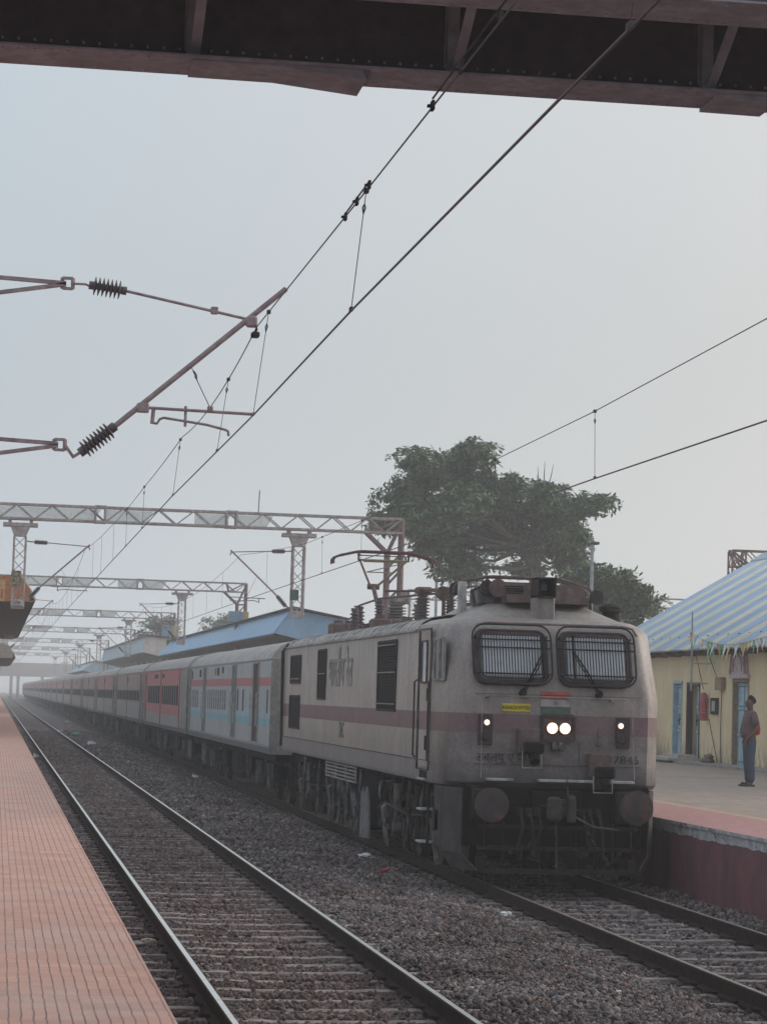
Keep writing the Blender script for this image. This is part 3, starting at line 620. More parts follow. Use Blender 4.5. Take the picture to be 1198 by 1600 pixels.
::::::::
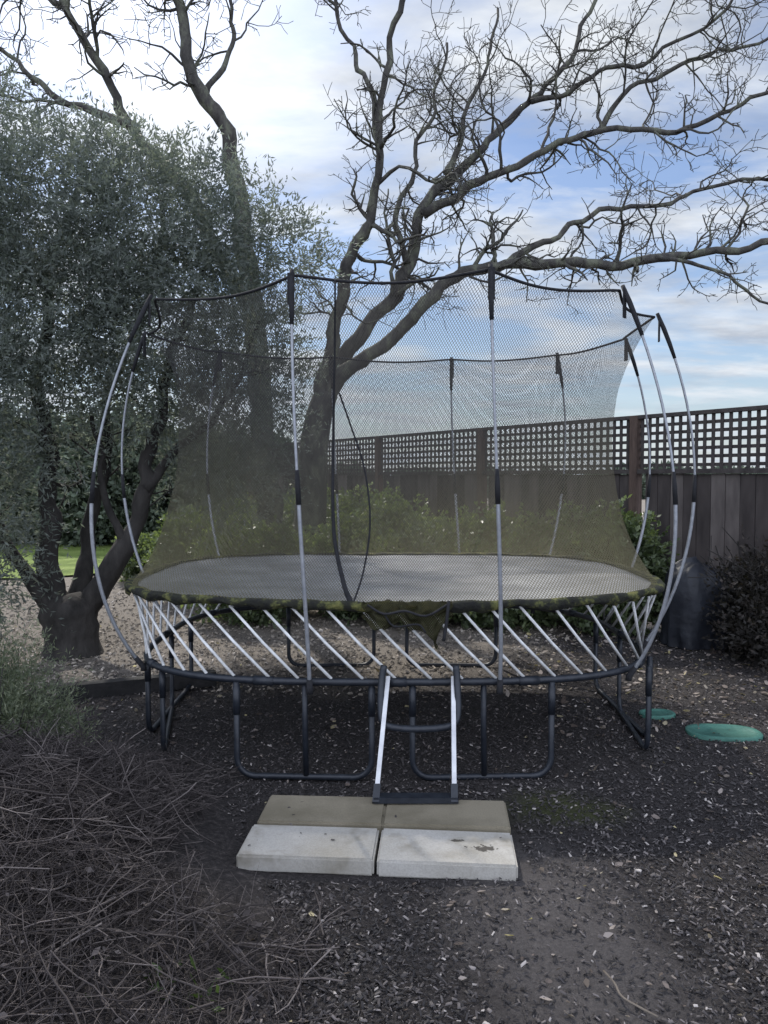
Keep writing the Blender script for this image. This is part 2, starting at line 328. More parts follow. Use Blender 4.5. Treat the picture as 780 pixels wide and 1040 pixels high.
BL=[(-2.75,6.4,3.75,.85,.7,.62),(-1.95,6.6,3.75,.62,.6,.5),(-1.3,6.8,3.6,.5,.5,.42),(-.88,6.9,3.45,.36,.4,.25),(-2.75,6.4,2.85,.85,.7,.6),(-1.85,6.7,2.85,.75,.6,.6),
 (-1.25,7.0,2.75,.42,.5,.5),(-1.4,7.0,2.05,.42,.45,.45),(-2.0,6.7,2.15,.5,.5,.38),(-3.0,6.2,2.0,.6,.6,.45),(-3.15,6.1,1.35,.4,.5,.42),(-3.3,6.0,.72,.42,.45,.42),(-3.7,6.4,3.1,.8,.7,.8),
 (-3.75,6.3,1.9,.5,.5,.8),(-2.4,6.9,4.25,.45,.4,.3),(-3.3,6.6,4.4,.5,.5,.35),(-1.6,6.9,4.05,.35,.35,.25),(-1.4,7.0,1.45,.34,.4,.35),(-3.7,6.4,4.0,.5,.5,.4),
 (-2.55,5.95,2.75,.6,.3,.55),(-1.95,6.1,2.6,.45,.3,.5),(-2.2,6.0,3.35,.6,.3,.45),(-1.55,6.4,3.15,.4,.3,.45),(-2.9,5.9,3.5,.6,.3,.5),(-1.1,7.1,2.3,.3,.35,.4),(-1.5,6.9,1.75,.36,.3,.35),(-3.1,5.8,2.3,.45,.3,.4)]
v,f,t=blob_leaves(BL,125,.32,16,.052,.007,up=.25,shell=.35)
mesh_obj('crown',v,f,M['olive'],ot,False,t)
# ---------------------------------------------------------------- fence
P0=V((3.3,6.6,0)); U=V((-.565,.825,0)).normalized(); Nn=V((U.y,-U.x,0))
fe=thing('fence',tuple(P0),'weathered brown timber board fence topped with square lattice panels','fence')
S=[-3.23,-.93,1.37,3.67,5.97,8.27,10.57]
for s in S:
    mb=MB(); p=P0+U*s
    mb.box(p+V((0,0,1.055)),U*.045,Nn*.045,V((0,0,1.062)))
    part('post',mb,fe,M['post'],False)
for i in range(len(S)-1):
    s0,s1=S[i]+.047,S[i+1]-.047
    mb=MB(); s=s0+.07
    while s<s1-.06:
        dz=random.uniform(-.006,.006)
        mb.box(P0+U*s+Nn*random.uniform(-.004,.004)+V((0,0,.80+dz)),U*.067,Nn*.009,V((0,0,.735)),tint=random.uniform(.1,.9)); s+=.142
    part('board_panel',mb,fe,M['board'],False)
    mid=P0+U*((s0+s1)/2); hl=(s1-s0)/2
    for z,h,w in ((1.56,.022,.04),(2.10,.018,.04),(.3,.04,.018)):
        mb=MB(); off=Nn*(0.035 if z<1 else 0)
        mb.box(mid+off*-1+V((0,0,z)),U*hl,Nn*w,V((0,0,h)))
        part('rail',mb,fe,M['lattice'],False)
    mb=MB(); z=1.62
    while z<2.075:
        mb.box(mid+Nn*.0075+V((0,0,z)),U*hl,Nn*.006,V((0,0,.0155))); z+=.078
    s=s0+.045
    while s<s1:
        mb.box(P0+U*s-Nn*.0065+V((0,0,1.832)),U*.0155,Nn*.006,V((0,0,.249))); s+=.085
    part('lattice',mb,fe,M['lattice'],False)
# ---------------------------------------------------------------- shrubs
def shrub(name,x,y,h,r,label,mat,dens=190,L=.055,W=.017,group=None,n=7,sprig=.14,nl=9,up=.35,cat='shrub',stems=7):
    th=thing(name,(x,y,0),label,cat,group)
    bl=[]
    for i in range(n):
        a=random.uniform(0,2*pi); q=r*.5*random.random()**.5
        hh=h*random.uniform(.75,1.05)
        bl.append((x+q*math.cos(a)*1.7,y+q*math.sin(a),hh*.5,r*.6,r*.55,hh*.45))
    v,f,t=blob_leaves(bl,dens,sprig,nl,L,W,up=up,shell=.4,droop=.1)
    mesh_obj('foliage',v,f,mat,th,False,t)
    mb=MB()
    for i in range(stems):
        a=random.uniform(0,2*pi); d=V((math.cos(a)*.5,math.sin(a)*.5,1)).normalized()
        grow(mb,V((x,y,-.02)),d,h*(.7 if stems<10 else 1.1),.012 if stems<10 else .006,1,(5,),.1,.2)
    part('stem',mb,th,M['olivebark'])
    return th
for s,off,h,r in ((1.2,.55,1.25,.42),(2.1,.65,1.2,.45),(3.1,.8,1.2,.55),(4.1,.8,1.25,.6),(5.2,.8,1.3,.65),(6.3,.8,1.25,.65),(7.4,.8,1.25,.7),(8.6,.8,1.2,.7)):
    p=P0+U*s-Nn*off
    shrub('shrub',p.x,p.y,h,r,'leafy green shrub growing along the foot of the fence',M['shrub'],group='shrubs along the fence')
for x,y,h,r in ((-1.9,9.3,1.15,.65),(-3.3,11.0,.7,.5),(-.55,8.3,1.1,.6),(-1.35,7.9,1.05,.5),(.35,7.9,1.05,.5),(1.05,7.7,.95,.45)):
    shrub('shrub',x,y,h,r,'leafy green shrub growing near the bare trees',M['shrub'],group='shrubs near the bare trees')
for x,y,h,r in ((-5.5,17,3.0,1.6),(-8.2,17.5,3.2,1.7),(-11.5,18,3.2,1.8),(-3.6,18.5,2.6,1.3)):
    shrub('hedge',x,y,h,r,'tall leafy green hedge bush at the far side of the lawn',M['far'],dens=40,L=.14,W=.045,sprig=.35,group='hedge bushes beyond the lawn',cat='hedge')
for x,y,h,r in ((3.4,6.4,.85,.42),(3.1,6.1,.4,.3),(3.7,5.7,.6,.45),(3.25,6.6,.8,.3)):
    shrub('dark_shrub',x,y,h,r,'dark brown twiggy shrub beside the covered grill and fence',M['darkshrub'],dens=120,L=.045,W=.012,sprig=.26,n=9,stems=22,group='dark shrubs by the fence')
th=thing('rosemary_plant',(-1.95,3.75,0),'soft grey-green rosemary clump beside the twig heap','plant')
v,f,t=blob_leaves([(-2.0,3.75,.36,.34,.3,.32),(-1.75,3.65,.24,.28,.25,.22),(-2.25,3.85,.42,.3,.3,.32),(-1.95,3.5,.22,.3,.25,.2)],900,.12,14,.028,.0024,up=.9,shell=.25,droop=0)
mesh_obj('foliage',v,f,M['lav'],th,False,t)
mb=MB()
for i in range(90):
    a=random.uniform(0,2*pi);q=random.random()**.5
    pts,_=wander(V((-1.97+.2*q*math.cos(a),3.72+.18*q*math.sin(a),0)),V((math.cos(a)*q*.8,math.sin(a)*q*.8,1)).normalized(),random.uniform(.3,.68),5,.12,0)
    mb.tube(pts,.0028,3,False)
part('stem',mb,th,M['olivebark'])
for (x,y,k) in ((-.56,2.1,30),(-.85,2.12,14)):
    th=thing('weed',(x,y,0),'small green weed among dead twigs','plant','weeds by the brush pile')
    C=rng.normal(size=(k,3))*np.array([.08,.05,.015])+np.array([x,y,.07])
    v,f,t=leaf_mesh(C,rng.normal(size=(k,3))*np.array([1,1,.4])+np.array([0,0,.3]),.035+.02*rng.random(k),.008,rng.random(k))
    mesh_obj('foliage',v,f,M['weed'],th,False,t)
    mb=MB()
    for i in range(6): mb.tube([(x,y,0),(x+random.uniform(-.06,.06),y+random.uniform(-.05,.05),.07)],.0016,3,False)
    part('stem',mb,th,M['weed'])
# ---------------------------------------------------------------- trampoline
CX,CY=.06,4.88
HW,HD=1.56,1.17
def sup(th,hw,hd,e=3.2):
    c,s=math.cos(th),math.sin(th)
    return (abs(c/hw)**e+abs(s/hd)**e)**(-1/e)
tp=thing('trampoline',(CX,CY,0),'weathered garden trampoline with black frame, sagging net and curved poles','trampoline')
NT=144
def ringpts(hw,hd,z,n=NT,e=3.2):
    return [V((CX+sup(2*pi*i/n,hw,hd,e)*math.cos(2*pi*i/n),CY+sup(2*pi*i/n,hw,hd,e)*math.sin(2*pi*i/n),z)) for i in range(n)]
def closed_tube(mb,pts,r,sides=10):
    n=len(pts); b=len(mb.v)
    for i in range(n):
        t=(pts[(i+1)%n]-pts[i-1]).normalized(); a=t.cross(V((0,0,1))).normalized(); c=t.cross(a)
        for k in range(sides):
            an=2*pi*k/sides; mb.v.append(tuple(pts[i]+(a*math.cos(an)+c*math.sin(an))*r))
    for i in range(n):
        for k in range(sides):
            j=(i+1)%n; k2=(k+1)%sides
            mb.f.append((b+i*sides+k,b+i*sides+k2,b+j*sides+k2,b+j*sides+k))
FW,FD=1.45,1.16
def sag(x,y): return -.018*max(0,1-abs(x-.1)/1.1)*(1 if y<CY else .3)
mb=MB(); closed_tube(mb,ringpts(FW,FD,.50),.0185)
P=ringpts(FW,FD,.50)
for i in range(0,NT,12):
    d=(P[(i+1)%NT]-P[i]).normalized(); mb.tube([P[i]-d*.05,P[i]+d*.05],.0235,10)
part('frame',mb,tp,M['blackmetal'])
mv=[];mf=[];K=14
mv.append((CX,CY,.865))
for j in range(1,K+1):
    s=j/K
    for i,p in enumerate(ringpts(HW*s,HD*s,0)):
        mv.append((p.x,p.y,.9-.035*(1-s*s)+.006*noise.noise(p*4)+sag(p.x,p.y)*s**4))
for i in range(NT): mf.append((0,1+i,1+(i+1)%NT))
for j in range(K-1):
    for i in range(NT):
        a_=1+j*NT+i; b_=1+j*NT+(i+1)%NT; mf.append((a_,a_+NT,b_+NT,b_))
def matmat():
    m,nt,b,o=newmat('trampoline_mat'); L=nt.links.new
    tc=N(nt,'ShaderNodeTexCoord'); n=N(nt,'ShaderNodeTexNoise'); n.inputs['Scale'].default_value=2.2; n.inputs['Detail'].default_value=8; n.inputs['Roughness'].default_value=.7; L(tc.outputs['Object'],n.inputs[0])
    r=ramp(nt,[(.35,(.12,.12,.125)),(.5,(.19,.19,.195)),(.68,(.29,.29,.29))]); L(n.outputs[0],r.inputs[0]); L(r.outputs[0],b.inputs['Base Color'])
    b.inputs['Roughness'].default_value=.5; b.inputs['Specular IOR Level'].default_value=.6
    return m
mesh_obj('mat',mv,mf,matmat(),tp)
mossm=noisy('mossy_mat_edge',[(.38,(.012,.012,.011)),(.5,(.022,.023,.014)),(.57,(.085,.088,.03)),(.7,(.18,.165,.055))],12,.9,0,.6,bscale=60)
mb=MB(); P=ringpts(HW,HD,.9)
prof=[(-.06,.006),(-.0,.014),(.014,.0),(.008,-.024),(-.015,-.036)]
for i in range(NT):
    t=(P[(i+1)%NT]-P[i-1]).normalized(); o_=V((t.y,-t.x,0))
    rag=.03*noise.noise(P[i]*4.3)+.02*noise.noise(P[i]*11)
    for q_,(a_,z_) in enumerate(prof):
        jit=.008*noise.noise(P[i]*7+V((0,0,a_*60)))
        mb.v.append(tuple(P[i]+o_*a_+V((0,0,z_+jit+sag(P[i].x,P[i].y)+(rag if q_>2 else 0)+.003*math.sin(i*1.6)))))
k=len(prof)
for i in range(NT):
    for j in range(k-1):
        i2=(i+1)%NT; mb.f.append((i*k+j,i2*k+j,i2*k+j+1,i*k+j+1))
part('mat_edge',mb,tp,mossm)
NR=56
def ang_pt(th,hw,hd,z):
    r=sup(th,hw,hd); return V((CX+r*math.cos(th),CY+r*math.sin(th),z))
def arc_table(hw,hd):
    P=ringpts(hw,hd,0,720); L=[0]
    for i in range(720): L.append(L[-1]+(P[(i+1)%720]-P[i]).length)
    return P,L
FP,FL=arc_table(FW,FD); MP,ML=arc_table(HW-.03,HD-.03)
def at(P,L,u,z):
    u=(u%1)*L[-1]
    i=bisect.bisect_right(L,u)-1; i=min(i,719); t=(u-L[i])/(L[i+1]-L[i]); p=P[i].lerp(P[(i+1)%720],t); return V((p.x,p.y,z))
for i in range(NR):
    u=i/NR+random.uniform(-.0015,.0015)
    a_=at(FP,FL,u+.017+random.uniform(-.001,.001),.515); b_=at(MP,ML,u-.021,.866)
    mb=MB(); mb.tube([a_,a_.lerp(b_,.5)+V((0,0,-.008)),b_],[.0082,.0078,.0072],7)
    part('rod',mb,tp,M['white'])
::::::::
◆ Task to carry out:
Say how many lines of the data hold the string "This". Reply with the number alone.

◆ Completed task:
2